SHORT TASK -> Copy, from the entries below, each line where the word "follow" can be found.

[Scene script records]
··········

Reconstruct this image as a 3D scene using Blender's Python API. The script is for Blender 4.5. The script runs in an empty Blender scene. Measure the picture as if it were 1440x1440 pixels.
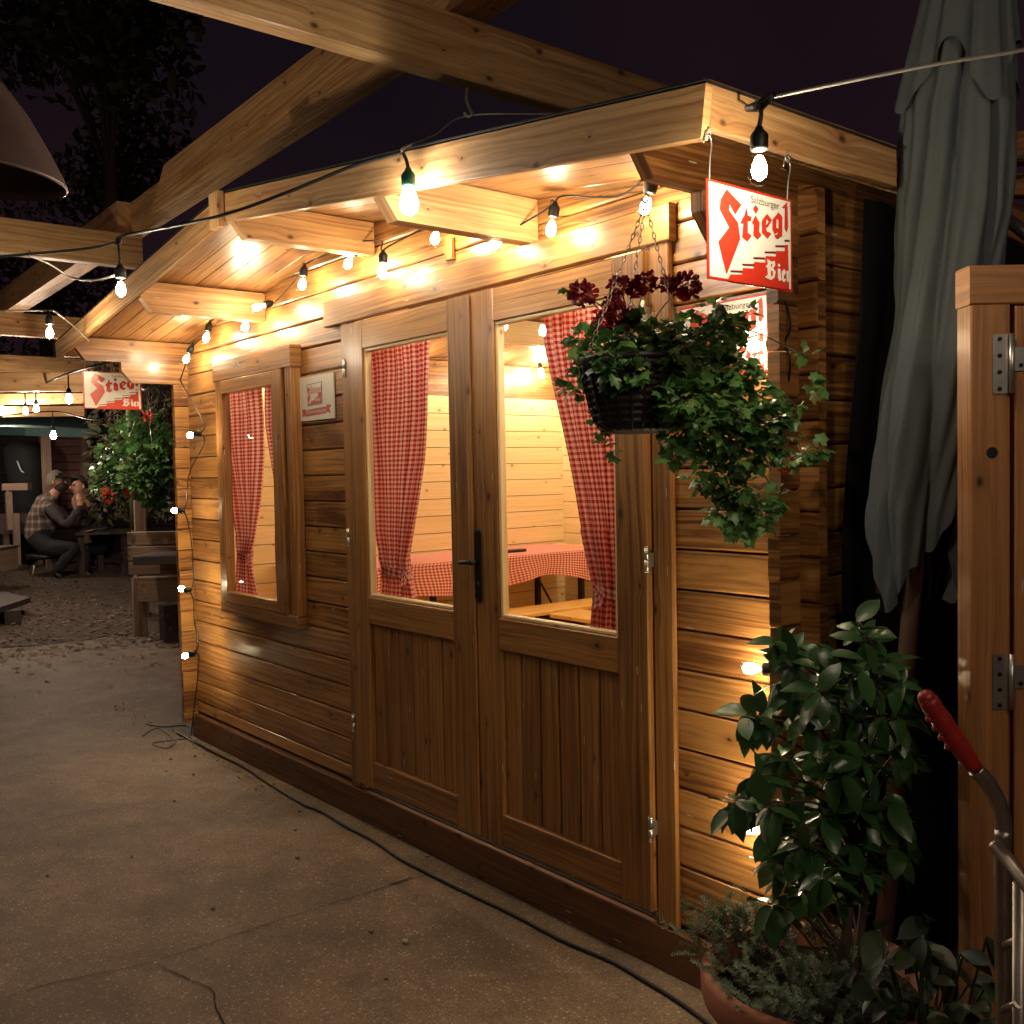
import bpy, bmesh, math, random
from mathutils import Vector, Matrix, noise
random.seed(7)
R = random.random
def U(a, b): return a + (b - a) * random.random()
sc = bpy.context.scene
C = sc.collection

# ------------------------------------------------------------------ camera
CAM = Vector((5.4679, -2.1451, 1.4605))
RT = Vector((0.63212721, 0.77461288, -0.01975039))
UP = Vector((-0.01878818, 0.04080357, 0.99899053))
FW = Vector((-0.77463681, 0.63111803, -0.04034661))
F = 1406.262
cd = bpy.data.cameras.new('camera'); cam = bpy.data.objects.new('camera', cd); C.objects.link(cam)
cd.sensor_width = 36; cd.lens = F / 1440 * 36; cd.clip_start = 0.05; cd.clip_end = 500
m = Matrix((RT, UP, -FW)).transposed().to_4x4(); m.translation = CAM
cam.matrix_world = m
sc.camera = cam
def ray(px, py): return FW + RT * ((px - 720) / F) - UP * ((py - 720) / F)
def at_d(px, py, d): return CAM + ray(px, py) * d
def at_ax(px, py, ax, v):
    r = ray(px, py); return CAM + r * ((v - CAM[ax]) / r[ax])
def at_x(px, py, v): return at_ax(px, py, 0, v)
def at_y(px, py, v): return at_ax(px, py, 1, v)
def at_z(px, py, v): return at_ax(px, py, 2, v)
def gz(x, y=0):
    h = 0.0 if x > -1 else min((-1 - x) * .05, .55)
    return h

# ------------------------------------------------------------------ materials
class NT:
    def __init__(s, name):
        s.m = bpy.data.materials.new(name); s.m.use_nodes = True
        s.t = s.m.node_tree; s.n = s.t.nodes; s.l = s.t.links
        s.n.clear(); s.out = s.n.new('ShaderNodeOutputMaterial')
    def new(s, ty, **kw):
        n = s.n.new(ty)
        for k, v in kw.items(): setattr(n, k, v)
        return n
    def lk(s, a, b): s.l.new(a, b)
    def val(s, inp, v):
        if hasattr(v, 'type') and hasattr(v, 'links'): s.lk(v, inp)
        else: inp.default_value = v
    def math(s, op, a, b=0.0, c=0.0, clamp=False):
        n = s.new('ShaderNodeMath', operation=op, use_clamp=clamp)
        s.val(n.inputs[0], a); s.val(n.inputs[1], b); s.val(n.inputs[2], c); return n.outputs[0]
    def comb(s, x, y, z=0.0):
        n = s.new('ShaderNodeCombineXYZ'); s.val(n.inputs[0], x); s.val(n.inputs[1], y); s.val(n.inputs[2], z); return n.outputs[0]
    def noise(s, v, sc_, det=3, rough=.5, dist=0.0):
        n = s.new('ShaderNodeTexNoise'); s.lk(v, n.inputs['Vector']); n.inputs['Scale'].default_value = sc_
        n.inputs['Detail'].default_value = det; n.inputs['Roughness'].default_value = rough; n.inputs['Distortion'].default_value = dist
        return n.outputs['Fac']
    def ramp(s, f, stops):
        n = s.new('ShaderNodeValToRGB'); s.lk(f, n.inputs[0]); e = n.color_ramp.elements
        while len(e) < len(stops): e.new(.5)
        for i, (p, c) in enumerate(stops): e[i].position = p; e[i].color = (*c, 1) if len(c) == 3 else c
        return n.outputs[0]
    def mix(s, f, a, b, blend='MIX'):
        n = s.new('ShaderNodeMix', data_type='RGBA', blend_type=blend)
        s.val(n.inputs[0], f)
        for i, v in ((6, a), (7, b)):
            if isinstance(v, tuple): n.inputs[i].default_value = (*v, 1) if len(v) == 3 else v
            else: s.lk(v, n.inputs[i])
        return n.outputs[2]
    def bsdf(s, col, rough=.5, metal=0.0, coat=0.0, bump=None, bstr=.3, bdist=.002, spec=.5, trans=0.0, coat_r=.15):
        b = s.new('ShaderNodeBsdfPrincipled')
        if isinstance(col, tuple): b.inputs['Base Color'].default_value = (*col, 1)
        else: s.lk(col, b.inputs['Base Color'])
        s.val(b.inputs['Roughness'], rough); s.val(b.inputs['Metallic'], metal)
        b.inputs['Coat Weight'].default_value = coat; b.inputs['Coat Roughness'].default_value = coat_r
        b.inputs['Specular IOR Level'].default_value = spec
        if bump is not None:
            n = s.new('ShaderNodeBump'); n.inputs['Strength'].default_value = bstr; n.inputs['Distance'].default_value = bdist
            s.lk(bump, n.inputs['Height']); s.lk(n.outputs[0], b.inputs['Normal'])
        if trans:
            t = s.new('ShaderNodeBsdfTranslucent'); mx = s.new('ShaderNodeMixShader'); mx.inputs[0].default_value = trans
            if isinstance(col, tuple): t.inputs[0].default_value = (*col, 1)
            else: s.lk(col, t.inputs[0])
            s.lk(b.outputs[0], mx.inputs[1]); s.lk(t.outputs[0], mx.inputs[2]); s.lk(mx.outputs[0], s.out.inputs[0])
        else: s.lk(b.outputs[0], s.out.inputs[0])
        return s.m
    def uv(s):
        n = s.new('ShaderNodeUVMap'); x = s.new('ShaderNodeSeparateXYZ'); s.lk(n.outputs[0], x.inputs[0]); return x.outputs[0], x.outputs[1]
    def obj(s):
        return s.new('ShaderNodeTexCoord').outputs['Object']

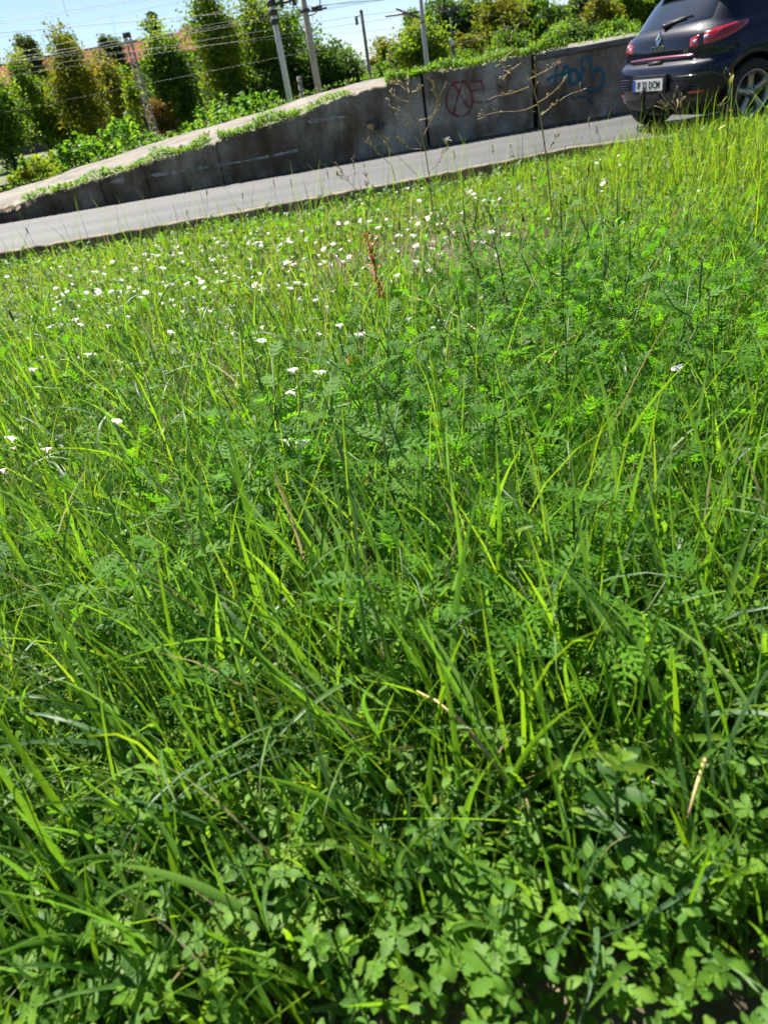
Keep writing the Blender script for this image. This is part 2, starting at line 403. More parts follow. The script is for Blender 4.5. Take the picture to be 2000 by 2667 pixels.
paint([[(775, 318), (735, 380), (720, 460), (740, 525), (795, 560), (850, 560), (895, 520), (914, 460), (905, 385), (880, 335), (848, 300)],
       [(848, 300), (815, 390), (790, 480), (778, 545)], [(765, 318), (870, 310), (975, 308)], [(770, 322), (800, 360), (830, 420), (885, 500)], [(900, 385), (935, 372), (975, 368)]],
      c7, 0.035, M_red, 'red spray painted drop shape and letters', WY - .012)
paint([[(915, 455), (960, 465), (1040, 450), (1080, 425)], [(975, 308), (990, 350), (985, 380)], [(1160, 270), (1190, 240), (1180, 300)], [(1200, 395), (1260, 385)], [(1090, 270), (1090, 330), (1120, 360)]], c7, 0.03, M_redf, 'faded red paint marks', WY - .02)
paint([[(462, 435), (500, 410), (560, 400), (600, 385)], [(517, 345), (512, 400), (508, 465)], [(555, 440), (552, 380), (570, 350), (585, 380), (590, 440)],
       [(605, 372), (578, 395), (575, 435), (603, 458), (632, 440), (635, 395), (605, 372)],
       [(702, 372), (708, 325), (682, 298), (652, 322), (650, 365), (668, 378)], [(668, 378), (645, 400), (648, 450), (675, 485), (715, 493), (755, 475), (773, 430), (768, 385), (735, 365), (712, 385), (712, 435)]],
      c3, 0.045, M_teal, 'teal spray painted lettering', WY - .045)
paint([[(530, 545), (540, 515), (585, 505)], [(590, 510), (612, 545), (640, 518), (680, 520), (712, 560)], [(600, 520), (614, 535), (630, 520)]], c3, 0.035, M_tealf, 'faded teal underline', WY - .045)
paint([[(150, 605), (190, 590), (240, 620)], [(210, 570), (225, 600), (250, 660)], [(200, 640), (240, 650), (285, 610)]], c7, .06, spray_mat('navy_paint_smudge', (.03, .06, .11), .5), 'dark blue paint smudge', WY - .006)

# platform surface
M_plat = simple('platform_concrete', (0.175, 0.155, 0.125), 0.95, noise=0.5, scale=2.2, bump=0.7)
def plat_z(X, T):
    z = np.vectorize(lambda x, t: ftop(x) * (1 - t) + btop(x) * t)(X, T)
    return z
xs = np.concatenate([np.arange(-9, 4.5, 0.09), np.linspace(4.5, 30, 30)]); ts = np.linspace(0, 1, 24)
V = []
for t_ in ts:
    for x in xs:
        xx = x
        y = WY + 0.36 + (BY - WY - .36) * t_
        z = (ftop(xx) - .012) * (1 - t_) + btop(xx) * t_ if x > -5.9 else min(btop(xx), 0.09 * (1 - t_) + btop(xx) * t_)
        z += 0.012 * sin(x * 4.1 + t_ * 9) * sin(t_ * 14 + x) + random.uniform(-.004, .004)
        if abs((t_ * 23) % 7 - 3) < .5: z -= 0.015
        V.append((x, y, z))
nx = len(xs)
for x in xs: V.append((x, BY + .02, -0.3))
i = (np.arange(len(ts))[:, None] * nx + np.arange(nx - 1)[None]).ravel()
nobj('platform_ramp', npmesh('platform_ramp', V, [np.stack([i, i + 1, i + nx + 1, i + nx], 1)], M_plat), kind='structure')

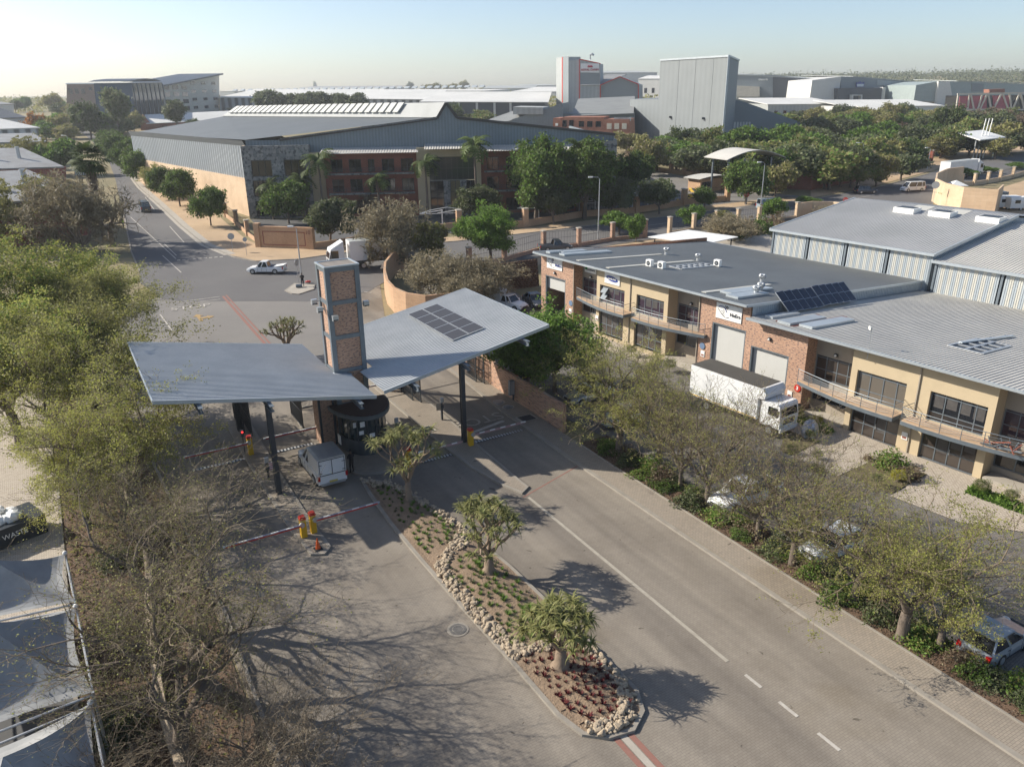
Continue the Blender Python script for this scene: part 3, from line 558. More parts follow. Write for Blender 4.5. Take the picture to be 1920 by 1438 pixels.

··········

SOLUTION TO THE EXERCISE ->
Keep writing the Blender script for this image. This is part 2, starting at line 403. More parts follow. The script is for Blender 4.5. Take the picture to be 2000 by 2667 pixels.
Continue the Blender Python script for this scene: part 3, from line 558. More parts follow. Write for Blender 4.5. Take the picture to be 1920 by 1438 pixels.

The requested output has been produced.